Supplied material:
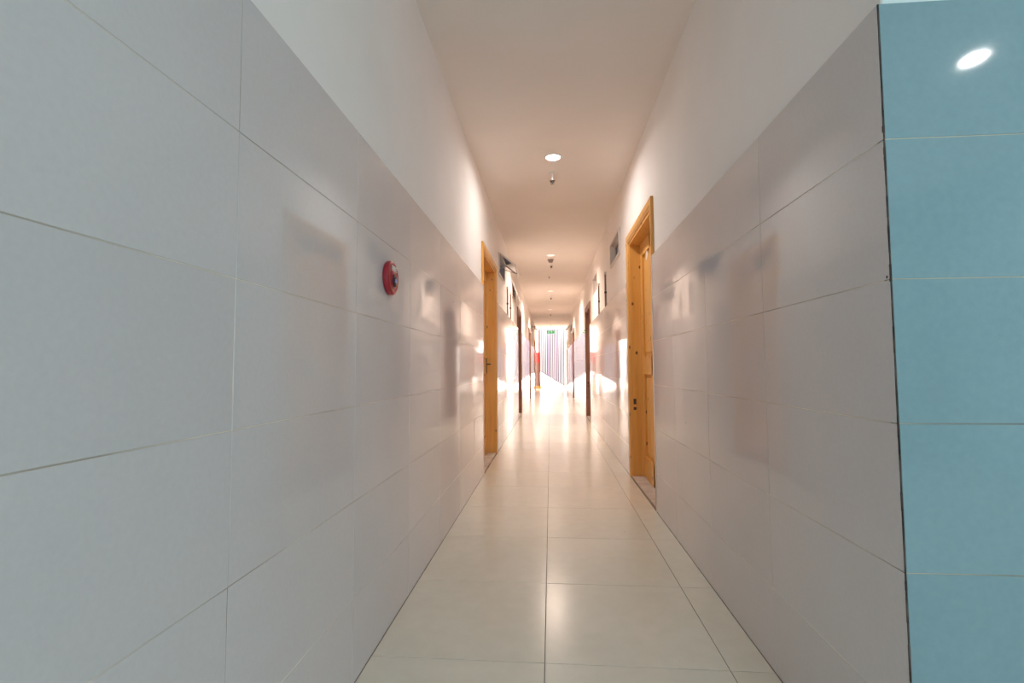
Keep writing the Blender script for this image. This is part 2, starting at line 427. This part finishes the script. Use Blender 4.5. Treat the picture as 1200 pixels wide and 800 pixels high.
for i, q in enumerate(winL): nw += 1; make_window(nw, 'L', q, (52, 20, 50)[i], M['blueglass'] if i == 0 else M['glass'])

# ------------------------------------------------------------------ conduits above the tiles
def conduit(side, y, ztop, label):
    s = 1 if side == 'L' else -1; X = PL if side == 'L' else PR
    o = empty('conduit_pipe', (X+s*.014, y, ZT)); h = ztop-ZT
    bm = bmesh.new(); tube(bm, [(0, 0, 0), (0, 0, h)], .011, 10); mesh('pipe', bm, M['pipe'], o)
    boxes('pipe_clip', [(min(-s*.014, s*.013), max(-s*.014, s*.013), -.016, .016, h*.42, h*.42+.022)], M['dark'], o)
    boxes('end_box', [(min(-s*.014, s*.014), max(-s*.014, s*.014), -.02, .02, h-.004, h+.035)], M['alu'], o, .003)
    tag(o, label, 'pipe', 'short conduits above the tiling')
conduit('L', 7.18, 2.17, 'short grey conduit above left wall tiles, nearer the open blue window')
conduit('L', 7.72, 2.17, 'short grey conduit above left wall tiles, farther from the open blue window')
conduit('R', 6.30, 2.19, 'short grey conduit on right wall, next beyond the nearest framed window')
conduit('R', 7.17, 2.19, 'short grey conduit on right wall, just before the second framed window')

# ------------------------------------------------------------------ fire alarm on the left wall
al = empty('fire_alarm', (XL, 1.81, 1.332))
R = .066
mesh('housing', lathe([(R*.93, 0), (R, .004), (R, .014), (R*.95, .021), (R*.82, .0245), (R*.8, .0235), (R*.55, .0245), (R*.53, .026), (0, .026)], 40, 'x'), M['red'], al, True)
mesh('raised_rim', lathe([(R*.98, .0135), (R*1.0, .017), (R*.96, .0215), (R*.9, .022)], 40, 'x'), M['red'], al, True)
lens = mesh('lens', lathe([(.024, .025), (.0235, .029), (.019, .031), (0, .0315)], 28, 'x'), M['lens'], al, True, loc=(0, .0, -.012))
mesh('lens_core', lathe([(.009, .031), (.008, .036), (0, .038)], 16, 'x'), M['bluelens'], lens, True)
def text(body, size, m, parent, loc, rot, ext=.0008, name='lettering'):
    c = bpy.data.curves.new(name, 'FONT'); c.body = body; c.size = size; c.extrude = ext; c.align_x = 'CENTER'; c.align_y = 'CENTER'
    t = bpy.data.objects.new(name, c); COL.objects.link(t)
    dg = bpy.context.evaluated_depsgraph_get(); me = bpy.data.meshes.new_from_object(t.evaluated_get(dg)); bpy.data.objects.remove(t)
    me.materials.clear(); me.materials.append(m)
    o = bpy.data.objects.new(name, me); COL.objects.link(o); o.parent = parent; o.location = loc; o.rotation_euler = rot
    return o
text('FIRE', .030, M['cream'], al, (.0262, .0, .033), (R90, 0, R90))
tag(al, 'round red fire alarm disc on the grey tiled left wall', 'fire alarm')

# ------------------------------------------------------------------ ceiling fittings
def downlight(loc, m, energy, label, group='round recessed downlights', color=(1, .95, .92), spread=170):
    o = empty('downlight', loc)
    mesh('trim_ring', lathe([(.060, -.001), (.062, -.006), (.076, -.006), (.078, -.002), (.078, 0)], 36), M['white'], o, True)
    mesh('diffuser', lathe([(.0, -.003), (.060, -.003), (.060, -.0005)], 36), m, o)
    l = bpy.data.lights.new('lamp_light', 'AREA'); l.shape = 'DISK'; l.size = .10; l.energy = energy; l.color = color; l.spread = math.radians(spread)
    lo = bpy.data.objects.new('lamp_light', l); COL.objects.link(lo); lo.parent = o; lo.location = (0, 0, -.008)
    return tag(o, label, 'ceiling light', group)
WARM = (1, .78, .64)
downlight((.04, 4.09, ZC), M['lamp'], 12, 'brightly lit round downlight nearest along the corridor ceiling')
downlight((.02, 7.73, ZC), M['lampdim'], 30, 'second round downlight along the ceiling, just before the smoke detector', color=WARM, spread=145)
downlight((.015, 11.39, ZC), M['lampdim'], 38, 'third round downlight along the corridor ceiling', color=WARM, spread=145)
downlight((.01, 15.04, ZC), M['lampdim'], 38, 'fourth and farthest round downlight in the corridor ceiling', color=WARM, spread=145)
lb = downlight((2.51, -.84, ZC), M['lamp'], 9, 'lit round downlight in the lobby ceiling, mirrored in the blue tiles', 'lobby downlights')
downlight((1.2, -1.6, ZC), M['lamp'], 9, 'lit round downlight in the lobby ceiling, farther back', 'lobby downlights')

def sprinkler(loc, label):
    o = empty('sprinkler', loc)
    mesh('ceiling_plate', lathe([(.036, 0), (.036, -.003), (.014, -.009), (.0, -.009)], 24), M['white'], o, True)
    mesh('drop_pipe', lathe([(.0075, -.008), (.0075, -.085)], 12), M['white'], o)
    bm = lathe([(.011, -.083), (.011, -.096), (.006, -.098), (.006, -.112), (.0, -.112)], 12)
    tube(bm, [(-.011, 0, -.09), (-.016, 0, -.103), (-.006, 0, -.117)], .0025, 5); tube(bm, [(.011, 0, -.09), (.016, 0, -.103), (.006, 0, -.117)], .0025, 5)
    mesh('head', bm, M['dark'], o)
    mesh('deflector', lathe([(.026, -.080), (.022, -.083), (.006, -.086), (.006, -.080)], 16), M['dark'], o)
    return tag(o, label, 'sprinkler', 'pendent ceiling sprinklers')
s0 = sprinkler((.035, 4.42, ZC), 'dark sprinkler head hanging just beyond the bright downlight')
for y, lb_ in ((8.2, 'sprinkler head hanging just behind the smoke detector'), (12.0, 'sprinkler head hanging beyond the third downlight'),
               (15.8, 'sprinkler head hanging beyond the fourth downlight'), (20.0, 'farthest sprinkler head, hanging just before the exit sign')):
    dup(s0, (.03 if y < 15 else .02, y, ZC), lb_)
sd = empty('smoke_detector', (.02, 8.02, ZC))
mesh('base', lathe([(.055, 0), (.055, -.012), (.05, -.016)], 28), mat('detector_grey', (190, 176, 168), .5), sd, True)
mesh('chamber', lathe([(.046, -.016), (.038, -.045), (.03, -.056), (0, -.058)], 28), mat('detector_dark', (150, 138, 132), .5), sd, True)
tag(sd, 'grey cone-shaped smoke detector just past the second downlight', 'smoke detector')
bmh = lathe([(.012, 0), (.012, -.012), (.004, -.018), (.004, -.03), (0, -.03)], 12)
tag(mesh('ceiling_hook', bmh, M['dark'], loc=(-.01, 9.6, ZC)), 'tiny dark hook on the ceiling between second and third downlights', 'hook')

# exit sign
ex = empty('exit_sign', (.02, 21.0, ZC))
boxes('sign_panel', [(-.18, .18, -.012, .012, -.33, -.20)], M['green'], ex, .003)
for q in (-.12, .113): boxes('hanging_rod', [(q, q+.007, -.004, .004, -.2, 0)], M['dark'], ex)
bm = bmesh.new()
box(bm, -.10, -.02, -.0135, -.0121, -.272, -.258)      # arrow shaft
a, b_, c_ = (bm.verts.new((-.13, -.0135, -.265)), bm.verts.new((-.095, -.0135, -.24)), bm.verts.new((-.095, -.0135, -.29))); bm.faces.new((a, b_, c_))
box(bm, .03, .05, -.0135, -.0121, -.30, -.225); box(bm, .02, .075, -.0135, -.0121, -.262, -.25)
mesh('pictogram', bm, M['signwhite'], ex)
tag(ex, 'green illuminated exit sign hanging at the far corridor end', 'exit sign')
# alarm bell high at the far left
ab = empty('alarm_sounder', (PL, 19.6, 2.62))
mesh('bell', lathe([(.075, 0), (.075, .02), (.06, .045), (.03, .055), (0, .056)], 28, 'x'), M['red'], ab, True)
boxes('mount', [(-.001, .012, -.05, .05, -.12, -.06)], M['red'], ab)
tag(ab, 'small red alarm sounder high on the far left wall', 'alarm')

# ------------------------------------------------------------------ beyond the open end
tag(boxes('trim_1', [(-9, 9, YE+.1, 40, -.2, -.002)], M['ground']), kind='structure')
fc = empty('fire_cabinet', (-.66, 22.95, 0))
boxes('plinth', [(-.21, .21, -.14, .14, 0, .15)], M['yellow'], fc, .008)
lo = boxes('lower_cabinet', [(-.18, .18, -.12, .12, .15, 1.22)], M['brown'], fc, .006)
boxes('cabinet_door', [(-.165, .165, -.128, -.12, .18, 1.19)], M['brown'], lo, .003)
up = boxes('upper_cabinet', [(-.19, .19, -.125, .125, 1.22, 1.72)], M['redpaint'], fc, .006)
boxes('cabinet_door', [(-.175, .175, -.133, -.125, 1.25, 1.69)], M['redpaint'], up, .003)
M['ochre'] = mat('ochre_mark', (190, 120, 40), .5)
for i in range(3): boxes('base_mark', [(-.15+.1*i, -.10+.1*i, -.144, -.14, .04, .11)], M['ochre'], fc)
tag(fc, 'red and brown cabinet on yellow base at corridor end, left side', 'cabinet')
rp_ = mesh('red_riser_pipe', lathe([(.03, 0), (.03, 1.5)], 14), M['redpaint'], loc=(-.55, 22.95, 1.72))
tag(rp_, 'thin red vertical pipe rising above the red cabinet', 'pipe')
# slatted screen with a sloping foot
sc_ = empty('slatted_screen', (0, 24.2, 0)); n = 15
def zfoot(x): return .86 + (x+.56)*(.10-.86)/(1.26)
bm = bmesh.new()                      # mauve sheet stands for the slats, behind the pale stripes
v = [bm.verts.new((x, y, z)) for y in (.0, .02) for x, z in ((-.60, zfoot(-.60)), (.72, zfoot(.72)), (.72, 3.3), (-.60, 3.3))]
for q in ((0, 1, 2, 3), (7, 6, 5, 4), (0, 4, 5, 1), (1, 5, 6, 2), (2, 6, 7, 3), (3, 7, 4, 0)): bm.faces.new([v[k] for k in q])
mesh('backing_sheet', bm, M['stripe'], sc_)
for i in range(n):
    x = -.56 + i*1.26/(n-1); z0 = zfoot(x)
    boxes('stripe', [(x-.021, x+.021, -.03, -.002, z0, 3.3)], M['gap_daylight'] if i not in (5, 10) else M['lilac'], sc_)  # pale stripes paint the daylight seen between the slats onto a solid panel
bm = bmesh.new()
x0, x1 = -.62, .74
vs = [bm.verts.new((x, y, zfoot(x)+dz)) for y in (-.03, .03) for x in (x0, x1) for dz in (-.05, .0)]
for q in ((0, 2, 3, 1), (4, 5, 7, 6), (0, 1, 5, 4), (2, 6, 7, 3), (1, 3, 7, 5), (0, 4, 6, 2)): bm.faces.new([vs[i] for i in q])
bmesh.ops.recalc_face_normals(bm, faces=bm.faces[:])
mesh('sloping_rail', bm, M['stringer'], sc_)
boxes('top_rail', [(-.62, .74, -.03, .03, 3.3, 3.36)], M['stringer'], sc_)
boxes('end_post', [(.70, .74, -.03, .03, 0, 3.0), (-.62, -.58, -.03, .03, 0, 3.0)], M['white'], sc_)
tag(sc_, 'tall mauve slatted screen with sloping foot beyond the corridor end', 'screen')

Directions for this task:
Transcribe exactly, with no pictures, the lines running from the first line of the material through the line holding "for i, q in".

Response:
Keep writing the Blender script for this image. This is part 2, starting at line 427. This part finishes the script. Use Blender 4.5. Treat the picture as 1200 pixels wide and 800 pixels high.
for i, q in enumerate(winL): nw += 1; make_window(nw, 'L', q, (52, 20, 50)[i], M['blueglass'] if i == 0 else M['glass'])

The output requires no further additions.